La Epifanía evidencia que la salvación de Dios no es prerrogativa de algunos, sino que está abierta a todos los que la acepten, sin exclusión ni distinción. Se cumple así el oráculo de Isaías. Los del Oriente se vuelcan a donde Dios manifiesta su salvación. Llegan “los de Madián y Efá y todos los de Sabá, trayendo incienso y oro…” También san Pablo recuerda que “por el Evangelio también los paganos son coherederos de la misma herencia, miembros del mismo cuerpo y partícipes de la misma promesa en Jesucristo”. La Epifanía es, por tanto, la fiesta de la universalidad de la salvación.
Pero la Epifanía es también reproche y advertencia. Es reproche para la comunidad de san Mateo, cuyos miembros procedían ante todo del judaísmo, porque ven cómo los paganos son los primeros en adorar a Jesús. Es advertencia para nosotros cristianos de hoy, para no “dormirnos en nuestros laureles”, pensando que por realizar algunas prácticas religiosas ya tenemos asegurada la salvación. La Epifanía nos hace ver que si no creemos realmente en Jesús y no actuamos en consecuencia con nuestra fe, como genuinos peregrinos de esperanza, podremos quedar privados de la alegría de la salvación. En cambio, quienes sin un conocimiento de la fe, pero que buscan honesta de la verdad podrían participar de esa inmensa alegría de la salvación.

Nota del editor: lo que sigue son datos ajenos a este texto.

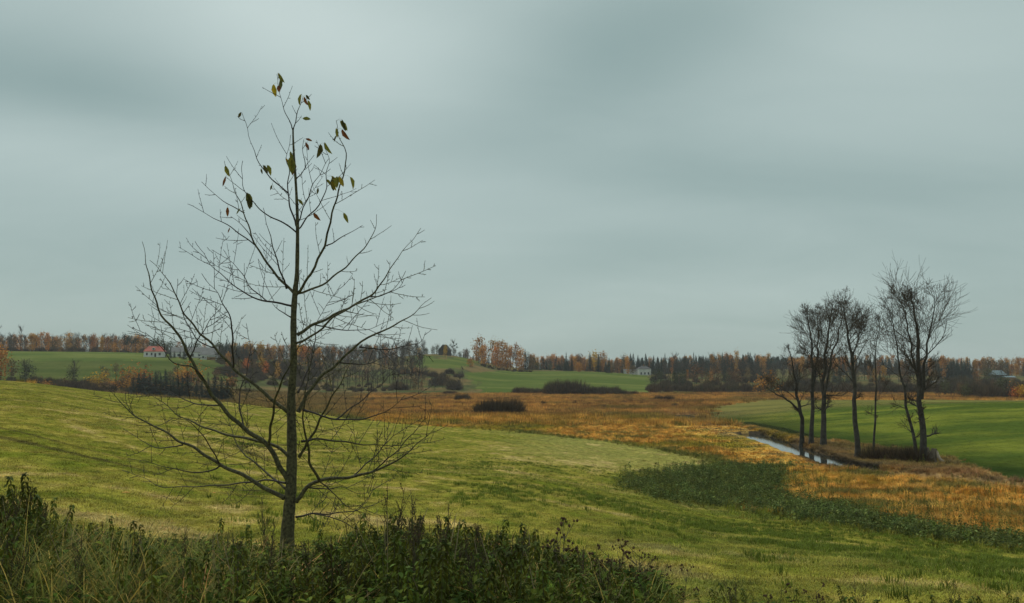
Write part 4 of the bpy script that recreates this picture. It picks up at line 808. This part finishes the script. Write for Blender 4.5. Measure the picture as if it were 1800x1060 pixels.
for i in range(3):
    reg(f'birch{i}', 'birch_tree', 12, ('trunk', stem(11, .16).mesh('trunk', mtr)), ('crown', crown(100 + i, 3.6 + .5 * i, 10.2, 1.4, 640, .34, 'oval').mesh('crown', mo1)))
    reg(f'gold{i}', 'autumn_tree', 10, ('trunk', stem(8, .2).mesh('trunk', mtd)), ('crown', crown(110 + i, 6.5, 8, 1.8, 620, .42, 'round').mesh('crown', mo2)))
    reg(f'brown{i}', 'autumn_tree', 10, ('trunk', stem(8, .2).mesh('trunk', mtd)), ('crown', crown(120 + i, 6, 8, 1.6, 480, .40, 'round').mesh('crown', mo3)))
    reg(f'spruce{i}', 'spruce_tree', 11, ('trunk', stem(10, .18).mesh('trunk', mtd)), ('crown', spruce(130 + i, 4.6 + .4 * i, 11).mesh('crown', msp)))
    reg(f'olive{i}', 'broadleaf_tree', 9, ('trunk', stem(7, .2).mesh('trunk', mtd)), ('crown', crown(140 + i, 6, 7.4, 1.2, 620, .36, 'round').mesh('crown', mol)))
    tb, wb = baretree(150 + i, 12.5, 6, 190); reg(f'bare{i}', 'bare_tree', 12.5, ('trunk', tb.mesh('trunk', mtd)), ('crown', wb.mesh('crown', mtw)))
    reg(f'pine{i}', 'pine_tree', 12, ('trunk', stem(11, .18).mesh('trunk', mtd)), ('crown', crown(160 + i, 4.5, 5.5, 6, 420, .34, 'round', 14).mesh('crown', msp)))
    reg(f'bush{i}', 'bush', 2.6, ('twigs', stickbush(170 + i, 4.4, 2.6, 650, .045).mesh('twigs', mwb)))
    cb = crown(180 + i, 4.4, 1.9, .3, 380, .24, 'round', 20); sb = stickbush(183 + i, 4.2, 2.4, 260, .04)
    reg(f'obush{i}', 'bush', 2.5, ('twigs', sb.mesh('twigs', mwb)), ('foliage', cb.mesh('foliage', mo2 if i else mo3)))
def place(kind, px, Y, H, label, cat, group, wide=1.0, py=None):
    k = kind if kind in KIND else kind + str(random.randrange(3)); name, ps, H0 = KIND[k]; x = (px - 900) / F * Y; z = h1(x, Y); e = empty(name, (x, Y, z - .15), label, cat, group)
    s = H / H0; wide = wide * random.uniform(.75, 1.4); e.scale = (s * wide, s * wide, s); e.rotation_euler = (0, 0, random.uniform(0, 6.28))
    for n_, me in ps: o = bpy.data.objects.new(n_, me); col.objects.link(o); o.parent = e
    return e
def fit(t):
    for a_, b_ in (('in the wood along the top of the left green hill field', 'above the left hill field'), ('in the dark wood between the white house and the alders', 'in the wood between white house and alders'), ('below the dark wood between white house and alders', 'below the wood left of the alders'), ('at the back of the grey wood right of the young tree', 'behind the grey wood at centre left'), ('in the wood behind the young tree trunk', 'behind the young tree trunk'), ('along the far edge of the marsh at right', 'along the far marsh edge'), ('in the dark row right of the long grey building', 'in the row right of the long building')):
        if len(t.split()) > 16: t = t.replace(a_, b_)
    if len(t.split()) > 16: t = t.replace(' the ', ' ', 1)
    return t
def zone(n, px0, px1, Y0, Y1, mix, h0, h1_, where, group):
    words = {'birch': ('orange birch', 'tree'), 'gold': ('golden autumn tree', 'tree'), 'brown': ('brown autumn tree', 'tree'), 'spruce': ('dark spruce', 'tree'), 'olive': ('olive green tree', 'tree'), 'bare': ('bare grey tree', 'tree'), 'pine': ('tall dark pine', 'tree'), 'bush': ('brown leafless bush', 'bush'), 'obush': ('orange tinged bush', 'bush')}
    ks = [k for k, w in mix.items() for _ in range(w)]
    cnt = {}
    for i in range(n):
        k = random.choice(ks); px = px0 + (px1 - px0) * (i + random.random()) / n; Y = random.uniform(Y0, Y1); sc = 1 if 'bush' not in k else .33
        H_ = h0 * .82 + (h1_ * 1.06 - h0 * .82) * random.random() ** .9; u_ = max((H_ - h0 * .82) / (h1_ * 1.06 - h0 * .82), 0); sz_ = ('low', 'mid-height', 'tall')[min(int(u_ * 3), 2)]; sd_ = ('at its left', 'in its middle', 'at its right')[i * 3 // n]
        w_, c_ = words[k]; lab = nth(cnt.get(w_, 0), w_) + ' ' + where if n <= 20 else f'{sz_} {w_} {where.replace(chr(97)+"t the foot of", "below")}, {sd_}'; cnt[w_] = cnt.get(w_, 0) + 1; lab = fit(lab); place(k, px, Y, H_ * (.85 if k in ('gold', 'brown', 'olive') else 1), lab, c_, f'{w_} group {group}'.replace('group ', ''))
# skyline and belts, left to right
zone(50, -50, 262, 650, 690, {'birch': 5, 'bare': 6, 'brown': 2}, 9, 12.5, 'in the wood along the top of the left green hill field', 'in the wood above the left hill field')
zone(8, -40, 52, 640, 655, {'bare': 3, 'brown': 1, 'pine': 1}, 13, 16, 'among the taller trees at far left', 'at the far left of the skyline')
place('gold0', 4, 440, 13, 'bright orange tree at the left edge in front of the green hill', 'tree', None, 1.1); place('brown1', 22, 445, 9, 'brown tree beside the orange tree at the left edge', 'tree', None)
place('bare1', 46, 430, 11, 'rounded leafless tree in front of the left end of the green hill field', 'tree', None, 1.2); place('olive1', 48, 428, 8, 'low olive tree under the leafless tree at left of the hill field', 'tree', None); place('bare2', 133, 430, 10, 'rounded leafless tree standing in front of the middle of the green hill field', 'tree', None, 1.2); place('olive2', 131, 428, 7, 'olive undergrowth tree beneath the middle leafless tree', 'tree', None)
place('pine0', 219, 640, 11.5, 'left of two tall pines on the hill field skyline', 'tree', None, .8); place('pine1', 226, 641, 11, 'right of two tall pines on the hill field skyline', 'tree', None, .8); place('pine2', 238, 640, 9.5, 'round-topped pine just left of the red roofed house', 'tree', None)
place('gold1', 202, 636, 5.5, 'low orange bush on the crest of the hill field left of the pines', 'tree', None)
zone(16, 262, 350, 640, 660, {'spruce': 3, 'olive': 1, 'birch': 1}, 8, 12, 'behind the red roofed house', 'behind the red roofed house')
zone(5, 288, 330, 575, 590, {'spruce': 1}, 5, 7.5, 'between the red roofed house and the long grey building', 'between the two left buildings')
zone(14, 378, 442, 596, 625, {'spruce': 5, 'olive': 1}, 9.5, 12, 'in the dark row right of the long grey building', 'right of the long building')
zone(8, 300, 400, 650, 680, {'birch': 2, 'spruce': 2, 'brown': 2}, 7, 10, 'on the skyline behind the long grey building', 'behind the long building')
for i, (px, Y, H) in enumerate([(236, 410, 6.5), (246, 404, 7), (255, 408, 7.5), (265, 402, 7), (275, 400, 7.8), (284, 406, 7.4), (293, 405, 8), (306, 392, 6.5), (314, 386, 7), (323, 389, 6.4), (332, 390, 6.6)]):
    place('spruce', px, Y - 40, H * 1.2, nth(i, 'small dark spruce') + ' beyond the mown field below the red roofed house', 'tree', 'small spruces at the edge of the mown field', 1.75)
for i, (px, Y, H) in enumerate([(347, 345, 6.6), (357, 338, 7), (368, 330, 7.4), (379, 322, 8.4), (391, 325, 8), (402, 333, 7)]):
    place('spruce', px, Y, H, nth(i, 'dark spruce') + ' in the nearest spruce row behind the mown field', 'tree', 'nearest spruces behind the mown field', 1.6)
zone(26, 55, 235, 380, 425, {'bush': 5, 'obush': 2}, 3, 5, 'in the belt below the left green hill field', 'below the left hill field')
zone(22, 170, 440, 440, 480, {'brown': 2, 'obush': 1, 'bare': 3}, 4, 7, 'in the hedge behind the small spruces', 'behind the small spruces')
zone(14, 400, 520, 500, 560, {'gold': 2, 'birch': 2, 'bare': 3, 'brown': 3, 'bush': 1}, 5, 9, 'in the wood behind the young tree trunk', 'in the wood behind the young tree trunk')
zone(14, 425, 560, 600, 640, {'birch': 4, 'gold': 2, 'spruce': 2, 'bare': 1}, 9, 13, 'on the skyline behind the young tree trunk', 'on the skyline behind the young tree')
zone(48, 540, 745, 475, 540, {'bare': 12, 'brown': 1}, 8, 12, 'in the grey wood right of the young tree', 'in the grey wood at centre left')
zone(26, 535, 740, 570, 640, {'bare': 7, 'birch': 2, 'brown': 1}, 9, 12, 'at the back of the grey wood right of the young tree', 'at the back of the grey wood')
zone(40, 690, 815, 468, 530, {'bare': 6, 'bush': 2, 'brown': 1}, 4, 7.5, 'on the slope left of the valley field', 'on the slope left of the valley field')
zone(12, 700, 820, 535, 560, {'bush': 4, 'obush': 1}, 2, 4, 'along the hedge below the small green slope', 'below the small green slope')
zone(14, 700, 830, 730, 760, {'olive': 3, 'spruce': 1, 'brown': 2}, 5, 8, 'on the hilltop around the dark barn', 'around the dark barn')
place('bare0', 797, 700, 12, 'bare tree with round mistletoe balls beside the dark barn', 'tree', None, 1.2); place('gold2', 783, 650, 8, 'narrow yellow tree below the dark barn', 'tree', None, .6)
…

San Mateo señala que los sabios después de adorar al niño, abrieron sus cofres y le ofrecieron regalos: oro, incienso y mirra. Estos productos, más allá de cualquier interpretación simbólica, son de los más estimados en el Oriente. Ellos ofrecen a Jesús, lo mejor que tienen. Nosotros, que hemos creído en él como nuestro Mesías y Salvador, que escuchamos su Palabra y lo celebramos la Eucaristía, ¿en verdad le ofrecemos lo mejor de nuestra vida, de nuestra persona, de nuestro tiempo o de nuestras posesiones?